Mas ¿quién desarraiga una preocupación tan extendida? ¿Quién combate ideas como las de cierta señora de provincia, que, habiendo leído en no sé qué periódico que las damas aristocráticas adornaban los zapatos de baile con hebillas de diamantes, alzó el grito y juró que no podía ser mujer honrada la que usaba brillantes en los pies, y que no sabía cómo los maridos de esas señoras no las encerraban en las Arrepentidas?

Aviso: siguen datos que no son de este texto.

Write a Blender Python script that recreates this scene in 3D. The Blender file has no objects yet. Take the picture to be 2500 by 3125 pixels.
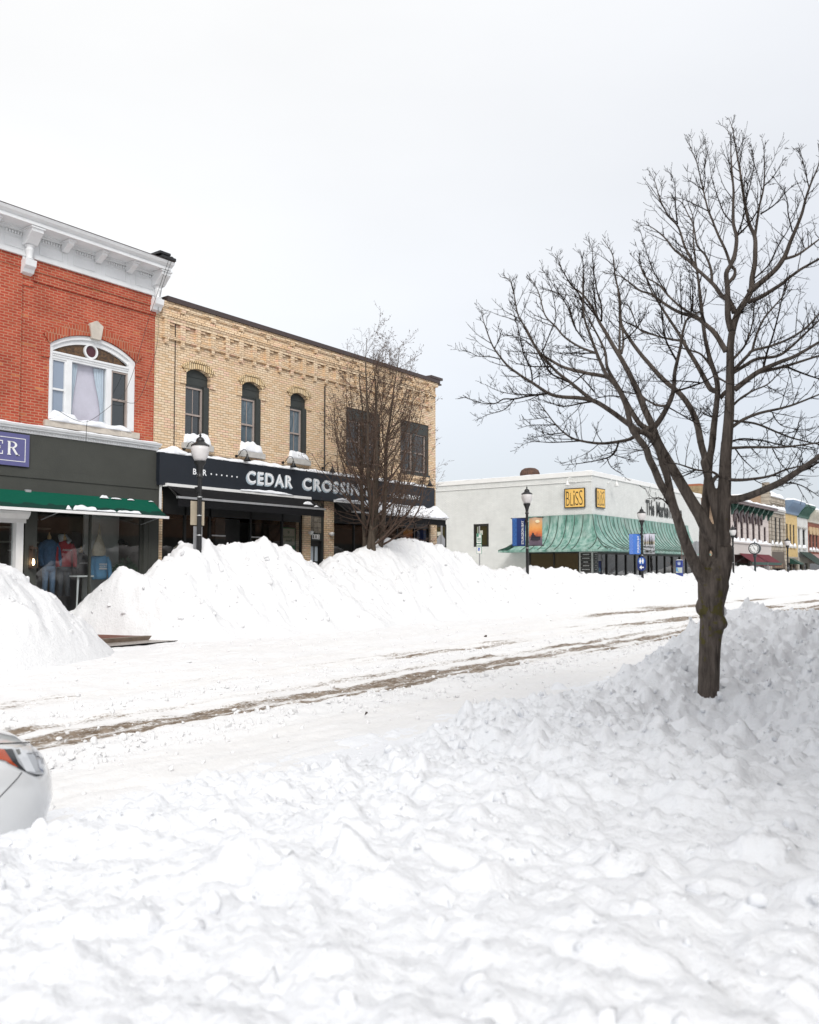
import bpy, bmesh, math, random
import numpy as np
from mathutils import Vector, Matrix, noise as mnoise
R = math.radians
scene = bpy.context.scene
col = scene.collection

# ---------------------------------------------------------------- camera
PITCH = R(3.0); FPX = 2600.0; CX, CY = 1250.0, 1562.5 + 41.2
EYE = np.array([0.0, 0.0, 1.6])
FWD = np.array([.8 * math.cos(PITCH), .6 * math.cos(PITCH), math.sin(PITCH)])
RGT = np.array([.6, -.8, 0.0])
UPV = np.array([-.8 * math.sin(PITCH), -.6 * math.sin(PITCH), math.cos(PITCH)])
cam_d = bpy.data.cameras.new('camera')
cam = bpy.data.objects.new('camera', cam_d); col.objects.link(cam)
cam_d.sensor_fit = 'HORIZONTAL'; cam_d.sensor_width = 36.0
cam_d.lens = 36.0 * FPX / 2500.0
cam_d.shift_y = 41.2 / 2500.0
cam_d.clip_start = .05; cam_d.clip_end = 3000
cam.matrix_world = Matrix(((RGT[0], UPV[0], -FWD[0], EYE[0]), (RGT[1], UPV[1], -FWD[1], EYE[1]),
                           (RGT[2], UPV[2], -FWD[2], EYE[2]), (0, 0, 0, 1)))
cam_d.dof.use_dof = True; cam_d.dof.focus_distance = 26.0; cam_d.dof.aperture_fstop = 4.0
scene.camera = cam

# ---------------------------------------------------------------- sky, sun, exposure
SUN_AZ, SUN_EL = R(228), R(40)
SUN = Vector((math.cos(SUN_AZ) * math.cos(SUN_EL), math.sin(SUN_AZ) * math.cos(SUN_EL), math.sin(SUN_EL)))
world = bpy.data.worlds.new('World'); scene.world = world; world.use_nodes = True
wn, wl = world.node_tree.nodes, world.node_tree.links
wn.clear()
w_out = wn.new('ShaderNodeOutputWorld')
sky = wn.new('ShaderNodeTexSky'); sky.sky_type = 'NISHITA'; sky.sun_disc = False
sky.sun_elevation = SUN_EL; sky.sun_rotation = R(90) - SUN_AZ
bg1 = wn.new('ShaderNodeBackground'); bg1.inputs['Strength'].default_value = .05
hs_ = wn.new('ShaderNodeHueSaturation'); hs_.inputs['Saturation'].default_value = .35
wl.new(sky.outputs[0], hs_.inputs['Color']); wl.new(hs_.outputs[0], bg1.inputs['Color'])
tcw = wn.new('ShaderNodeTexCoord')
sepw = wn.new('ShaderNodeSeparateXYZ'); wl.new(tcw.outputs['Generated'], sepw.inputs[0])
# a layer of overcast cloud: grey blue low down, white overhead, brightest round the hidden sun
ramp = wn.new('ShaderNodeValToRGB'); wl.new(sepw.outputs['Z'], ramp.inputs[0])
els = ramp.color_ramp.elements
els[0].position = 0.0; els[0].color = (.17, .185, .215, 1)
els[1].position = .85; els[1].color = (.80, .805, .82, 1)
for p_, c_ in ((.10, (.215, .23, .26, 1)), (.22, (.31, .325, .355, 1)), (.42, (.42, .43, .45, 1))):
    e_ = els.new(p_); e_.color = c_
dotn = wn.new('ShaderNodeVectorMath'); dotn.operation = 'DOT_PRODUCT'
GLOW = Vector((math.cos(R(122)) * .85, math.sin(R(122)) * .85, .53))      # where the cloud is thinnest
wl.new(tcw.outputs['Generated'], dotn.inputs[0]); dotn.inputs[1].default_value = GLOW
sunr = wn.new('ShaderNodeMapRange'); sunr.interpolation_type = 'SMOOTHSTEP'
sunr.inputs['From Min'].default_value = -.30; sunr.inputs['From Max'].default_value = .72
wl.new(dotn.outputs['Value'], sunr.inputs['Value'])
nz = wn.new('ShaderNodeTexNoise'); nz.inputs['Scale'].default_value = 2.2; nz.inputs['Detail'].default_value = 4
mapw = wn.new('ShaderNodeMapping'); mapw.inputs['Scale'].default_value = (1, 1, 3.0)
wl.new(tcw.outputs['Generated'], mapw.inputs[0]); wl.new(mapw.outputs[0], nz.inputs['Vector'])
nzr = wn.new('ShaderNodeMapRange'); nzr.inputs['From Min'].default_value = .3; nzr.inputs['From Max'].default_value = .7
nzr.inputs['To Min'].default_value = .965; nzr.inputs['To Max'].default_value = 1.035
wl.new(nz.outputs[0], nzr.inputs['Value'])
mixw = wn.new('ShaderNodeMix'); mixw.data_type = 'RGBA'
elv = wn.new('ShaderNodeMapRange'); elv.interpolation_type = 'SMOOTHSTEP'; elv.inputs['From Min'].default_value = .04; elv.inputs['From Max'].default_value = .36; elv.inputs['To Min'].default_value = .12
wl.new(sepw.outputs['Z'], elv.inputs['Value'])
mel = wn.new('ShaderNodeMath'); mel.operation = 'MULTIPLY'; wl.new(sunr.outputs[0], mel.inputs[0]); wl.new(elv.outputs[0], mel.inputs[1])
wl.new(mel.outputs[0], mixw.inputs[0]); wl.new(ramp.outputs[0], mixw.inputs[6])
mixw.inputs[7].default_value = (.575, .567, .548, 1)
mulw = wn.new('ShaderNodeVectorMath'); mulw.operation = 'SCALE'
wl.new(mixw.outputs[2], mulw.inputs[0]); wl.new(nzr.outputs[0], mulw.inputs['Scale'])
bg2 = wn.new('ShaderNodeBackground'); bg2.inputs['Strength'].default_value = 1.0
wl.new(mulw.outputs[0], bg2.inputs['Color'])
addw = wn.new('ShaderNodeAddShader'); wl.new(bg1.outputs[0], addw.inputs[0]); wl.new(bg2.outputs[0], addw.inputs[1])
wl.new(addw.outputs[0], w_out.inputs['Surface'])
sun_d = bpy.data.lights.new('sun', 'SUN'); sun_d.energy = 1.5; sun_d.angle = R(24); sun_d.color = (1, .965, .91)
sun_o = bpy.data.objects.new('sun', sun_d); col.objects.link(sun_o)
sun_o.rotation_euler = (-SUN).to_track_quat('-Z', 'Y').to_euler()
scene.view_settings.view_transform = 'Standard'; scene.view_settings.look = 'None'
scene.view_settings.exposure = .5; scene.view_settings.gamma = 1
scene.cycles.max_bounces = 8; scene.cycles.transparent_max_bounces = 12
scene.cycles.use_denoising = True

# ---------------------------------------------------------------- helpers
def at(px, py, X=None, Y=None, Z=None, d=None):
    r = FWD + (px - CX) / FPX * RGT + (CY - py) / FPX * UPV
    if X is not None: t = (X - EYE[0]) / r[0]
    elif Y is not None: t = (Y - EYE[1]) / r[1]
    elif Z is not None: t = (Z - EYE[2]) / r[2]
    else: t = d
    return EYE + t * r

def tag(o, label=None, cat=None, group=None, kind=None):
    if label: o['label'] = label
    if cat: o['category'] = cat
    if group: o['group'] = group
    if kind: o['kind'] = kind
    return o

def thing(name, loc, label, cat, group=None):
    o = bpy.data.objects.new(name, None); o.empty_display_size = .2
    o.location = loc; col.objects.link(o)
    bpy.context.view_layer.update()
    return tag(o, label, cat, group)

def adopt(o, parent):
    o.parent = parent
    r = parent
    while r.parent: r = r.parent
    if parent is r and r.type == 'EMPTY':
        o.matrix_parent_inverse = r.matrix_basis.inverted()

def mesh_obj(name, me, m, parent=None, smooth=False):
    if m: me.materials.append(m)
    if smooth: me.polygons.foreach_set('use_smooth', [True] * len(me.polygons))
    o = bpy.data.objects.new(name, me); col.objects.link(o)
    if parent: adopt(o, parent)
    return o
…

En esta especie de conjuración contra la buena fama de las damas encopetadas han tomado bastante parte el teatro y la novela. Sea porque al público le divierte y halaga la pintura del vicio en las altas clases, o porque la preocupación de que antes hablé trasciende hasta los literatos, ello es que las duquesas, marquesas y condesas que salen en dramas y libros son casi siempre el mismo diablo de perversas y fatales. No hace mucho que uno de nuestros primeros novelistas, Pereda, dio a luz una novela de costumbres aristocráticas, titulada: La Montálvez, donde las señoras y señoritas del gran mundo salen haciendo verdaderos horrores. Yo creo que en Pereda, muy enemigo de la vida de la corte, influyó lo que llamo la leyenda provinciana: si el novelista hubiese querido frecuentar el gran mundo, su pintura sería más justa, y no haría de la excepción la regla general. No salen mejor libradas las señoras en las novelas de otro autor de gran valía, el jesuita padre Coloma; pero en éste, la sotana explica ciertas apreciaciones excesivamente rígidas sobre bailes, saraos, trajes y distracciones propias de la aristocracia.

La educación que reciben las señoritas de la nobleza se resiente, en mi entender de dos defectos. Es floja y es muy extranjerizada. Floja, porque no se funda en estudios robustos y sinceros, ni pasa de la superficie; extranjerizada, porque los colegios, las institutrices, las profesoras, las niñeras y las ayas, todo, para ser elegante y correcto, ha de venir de Francia, Alemania o Inglaterra. Así pierde cada día más la mujer el carácter nacional y la fisonomía propia. Nunca he entrado en un gabinete o tocador elegante, que mi instinto de observadora y de novelista no me impulsase a registrar el libro que, forrado en rica tela antigua, descansaba sobre el veladorcillo o el canto de la chimenea. De diez veces, nueve era una novela francesa, género azucarado, Ohnet, Feuillet o Cherbuliez; casi nunca un libro místico o histórico; jamás una novela española, porque para el gusto de estos paladares, acostumbrados a bomboncitos franceses servidos en caja de raso, las novelas españolas son ordinarias. Una dama que, como la condesa-duquesa de Benavente, siga con interés y aplauso la marcha de nuestra novela moderna, o, como la duquesa de Mandas, hayan leído y entendido bien obras de prehistoria y geología, es honrosa excepción.